**** Dataset content
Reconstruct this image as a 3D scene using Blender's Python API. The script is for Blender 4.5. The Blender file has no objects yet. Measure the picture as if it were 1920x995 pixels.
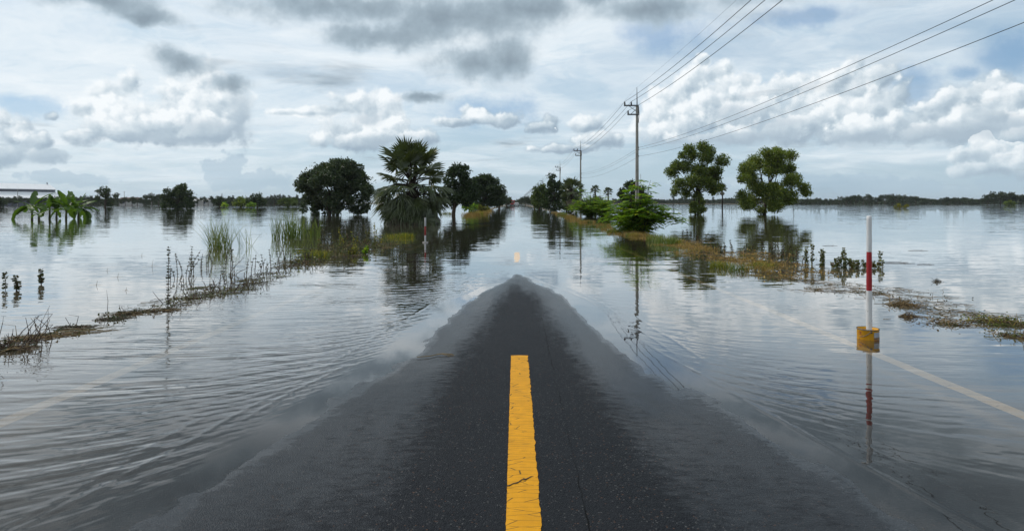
import bpy, math, random
import numpy as np
from mathutils import Vector, Matrix, Euler
sc = bpy.context.scene
COL = sc.collection
PI = math.pi
F = 1173.0            # focal length in pixels of the 1920-wide photograph
CX, HY, CH = 967.0, 380.0, 1.4

# ------------------------------------------------------------------ camera
cam = bpy.data.cameras.new('camera')
cam.sensor_width = 36.0
cam.lens = 36.0 * F / 1920.0
cam.shift_x = -(CX - 960.0) / 1920.0
cam.shift_y = -(497.5 - HY) / 1920.0
cam.clip_start = 0.05
cam.clip_end = 20000
camo = bpy.data.objects.new('camera', cam)
camo.location = (0, 0, CH)
camo.rotation_euler = (PI / 2, 0, 0)
COL.objects.link(camo)
sc.camera = camo
vs = sc.view_settings
vs.view_transform = 'Standard'
vs.look = 'None'
vs.exposure = 0.0
vs.gamma = 1.0
vs.use_curve_mapping = False
sc.cycles.max_bounces = 8
sc.cycles.transparent_max_bounces = 16
sc.cycles.diffuse_bounces = 3
sc.cycles.glossy_bounces = 3
sc.cycles.caustics_reflective = False
sc.cycles.caustics_refractive = False
sc.cycles.sample_clamp_indirect = 6.0

# ------------------------------------------------------------------ sun
SUN_AZ, SUN_EL = math.radians(-62), math.radians(50)     # azimuth from +Y towards +X
sd = Vector((math.sin(SUN_AZ) * math.cos(SUN_EL), math.cos(SUN_AZ) * math.cos(SUN_EL), math.sin(SUN_EL)))
sun = bpy.data.lights.new('sun', 'SUN')
sun.energy = 2.2
sun.angle = math.radians(1.5)
sun.color = (1.0, 0.95, 0.87)
suno = bpy.data.objects.new('sun', sun)
suno.rotation_euler = sd.to_track_quat('Z', 'Y').to_euler()
suno.location = (-20, -10, 40)
COL.objects.link(suno)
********
### Work instructions
Each line of the data should be quoted exactly, with pictures left out.

### Result below
Reconstruct this image as a 3D scene using Blender's Python API. The script is for Blender 4.5. The Blender file has no objects yet. Measure the picture as if it were 1920x995 pixels.
import bpy, math, random
import numpy as np
from mathutils import Vector, Matrix, Euler
sc = bpy.context.scene
COL = sc.collection
PI = math.pi
F = 1173.0            # focal length in pixels of the 1920-wide photograph
CX, HY, CH = 967.0, 380.0, 1.4

# ------------------------------------------------------------------ camera
cam = bpy.data.cameras.new('camera')
cam.sensor_width = 36.0
cam.lens = 36.0 * F / 1920.0
cam.shift_x = -(CX - 960.0) / 1920.0
cam.shift_y = -(497.5 - HY) / 1920.0
cam.clip_start = 0.05
cam.clip_end = 20000
camo = bpy.data.objects.new('camera', cam)
camo.location = (0, 0, CH)
camo.rotation_euler = (PI / 2, 0, 0)
COL.objects.link(camo)
sc.camera = camo
vs = sc.view_settings
vs.view_transform = 'Standard'
vs.look = 'None'
vs.exposure = 0.0
vs.gamma = 1.0
vs.use_curve_mapping = False
sc.cycles.max_bounces = 8
sc.cycles.transparent_max_bounces = 16
sc.cycles.diffuse_bounces = 3
sc.cycles.glossy_bounces = 3
sc.cycles.caustics_reflective = False
sc.cycles.caustics_refractive = False
sc.cycles.sample_clamp_indirect = 6.0

# ------------------------------------------------------------------ sun
SUN_AZ, SUN_EL = math.radians(-62), math.radians(50)     # azimuth from +Y towards +X
sd = Vector((math.sin(SUN_AZ) * math.cos(SUN_EL), math.cos(SUN_AZ) * math.cos(SUN_EL), math.sin(SUN_EL)))
sun = bpy.data.lights.new('sun', 'SUN')
sun.energy = 2.2
sun.angle = math.radians(1.5)
sun.color = (1.0, 0.95, 0.87)
suno = bpy.data.objects.new('sun', sun)
suno.rotation_euler = sd.to_track_quat('Z', 'Y').to_euler()
suno.location = (-20, -10, 40)
COL.objects.link(suno)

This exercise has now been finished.